Of course, a national popular vote doesn’t raise this issue. In practice, neither does the electoral college.
The relationship between electors and special interests is a separate issue, and I think the severity of that concern is dependent on how electors are selected.
In case it’s not clear, I have to backtrack on “you can’t have Congress elect the president […]” and say “the reason we don’t let Congress elect the President every time is because the electoral college, when it produces a winner, is better”.
But there’s no way to stop the electors pandering to candidates or parties. Like I said, even if you took away their phones or whatever they can just comment publicly about how great or horrible something going on in politics is, or how they think it wouldn’t be possible to get a majority for one issue without their help or whatever. Everyone would know what they’re saying.

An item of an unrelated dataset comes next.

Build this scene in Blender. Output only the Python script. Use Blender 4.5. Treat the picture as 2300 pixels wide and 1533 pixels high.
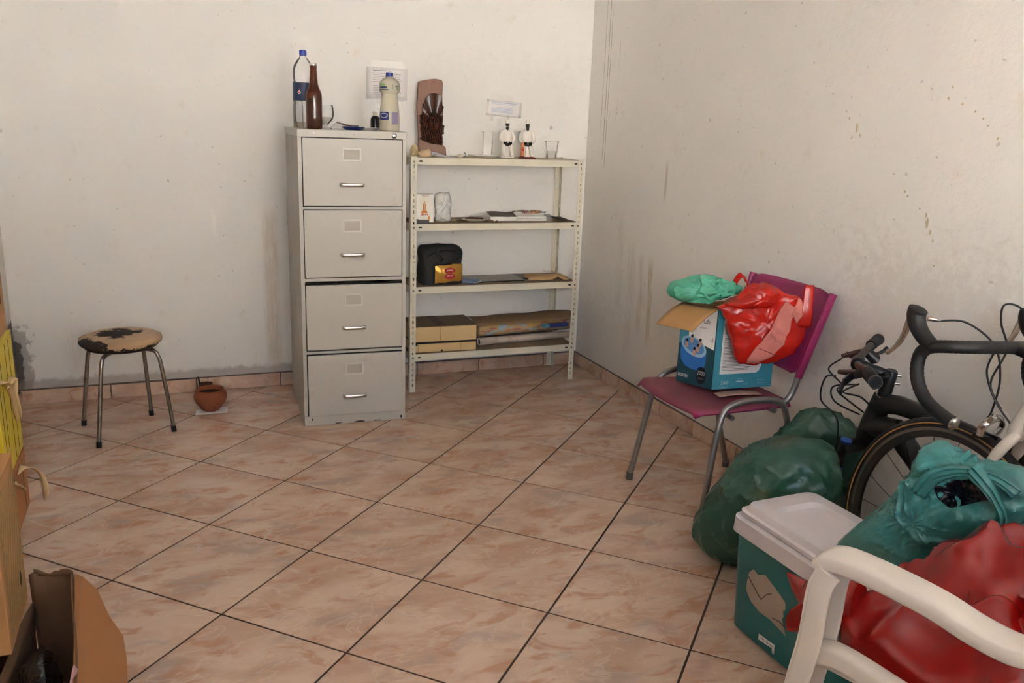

The current makeup of the EC doesn’t have this problem, but you’re defending the system you want which would try to prevent the EC from just being party loyalists.
I mean I don’t think there’s any case to be made that the EC as currently constructed is better than direct popular vote. Both avoid horse-trading if you’re concerned about that, but one is just an arbitrary and unfair way to accomplish the same thing as the other.
How? As long as they have to campaign for votes, they’re going to need money.
Not to mention Verizon or whoever could just run their own lobbyists or executives.
You remove most of the incentive by making the electoral college a temporary body with no other responsibilities. For example, the electors don’t have to worry about the President vetoing their bills out of personal spite for the cosponsors.
The larger the election, the more money you need. With smaller elections, a grassroots campaign becomes more and more viable.
And now that I think about it, I don’t actually remember his name.
Right. The recount in Florida was done within 3 days of the election.
I personally think that we should always do a recount. Just to make sure, why not? If democracy is important, then it’s important whether or not a particular campaign makes a big deal out of it.
The recount of Broward county is what took longer. Specifically because there were discrepancies in the vote, not because of how close that county was.
Then your entire argument of selecting someone wiser than yourself is undercut by your own statement.
You know, I’m just old enough to remember
back when Republicans claimed that we were a democracy, and that was what made us better than places like the USSR.
Now that Republicans support Russia, they all seem to have the same exact talking point that we are not a democracy.
I can get behind that. Two 2 year terms? or one 4 year term?
What is more likely? That a single state is close enough to trigger a recount? Or the entire nation is close enough?
There would have been no reason to recount Florida at all in 2000 with a popular vote. Who would have cared that the state was close when the overall vote wasn’t?
Even more so in 2016, where we recounted a few states, none of which would have mattered in the popular.